## start DATA EXCERPT

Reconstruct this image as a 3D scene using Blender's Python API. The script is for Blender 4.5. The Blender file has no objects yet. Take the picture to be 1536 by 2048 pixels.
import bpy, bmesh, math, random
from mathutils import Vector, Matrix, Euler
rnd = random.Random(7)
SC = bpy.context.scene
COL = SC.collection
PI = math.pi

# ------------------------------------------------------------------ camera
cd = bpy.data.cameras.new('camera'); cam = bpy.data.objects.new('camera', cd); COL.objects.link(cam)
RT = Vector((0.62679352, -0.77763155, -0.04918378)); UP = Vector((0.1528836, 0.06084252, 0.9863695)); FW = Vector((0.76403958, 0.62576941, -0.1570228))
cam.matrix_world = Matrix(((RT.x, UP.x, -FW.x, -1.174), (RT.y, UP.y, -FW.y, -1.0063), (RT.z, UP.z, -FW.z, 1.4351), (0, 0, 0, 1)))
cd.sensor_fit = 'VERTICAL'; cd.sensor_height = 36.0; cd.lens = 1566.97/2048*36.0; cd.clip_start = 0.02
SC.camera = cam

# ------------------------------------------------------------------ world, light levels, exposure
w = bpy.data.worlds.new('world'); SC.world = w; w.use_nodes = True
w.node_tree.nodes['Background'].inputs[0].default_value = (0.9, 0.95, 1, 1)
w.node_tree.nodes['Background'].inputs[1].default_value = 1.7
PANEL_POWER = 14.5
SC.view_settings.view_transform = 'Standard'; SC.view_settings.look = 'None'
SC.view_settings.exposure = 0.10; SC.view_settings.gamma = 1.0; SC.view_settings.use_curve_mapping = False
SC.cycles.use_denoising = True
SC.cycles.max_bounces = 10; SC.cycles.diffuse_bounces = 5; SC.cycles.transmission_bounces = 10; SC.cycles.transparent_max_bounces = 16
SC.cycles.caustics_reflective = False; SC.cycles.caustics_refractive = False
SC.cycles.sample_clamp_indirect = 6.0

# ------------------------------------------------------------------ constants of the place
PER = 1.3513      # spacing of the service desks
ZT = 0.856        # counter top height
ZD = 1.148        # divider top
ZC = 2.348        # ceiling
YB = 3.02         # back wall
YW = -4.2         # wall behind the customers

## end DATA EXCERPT

From the first line of the data above to the line holding "PI = math.pi", reproduce each line exactly; emit no other lines.

WRITTEN ANSWER:
Reconstruct this image as a 3D scene using Blender's Python API. The script is for Blender 4.5. The Blender file has no objects yet. Take the picture to be 1536 by 2048 pixels.
import bpy, bmesh, math, random
from mathutils import Vector, Matrix, Euler
rnd = random.Random(7)
SC = bpy.context.scene
COL = SC.collection
PI = math.pi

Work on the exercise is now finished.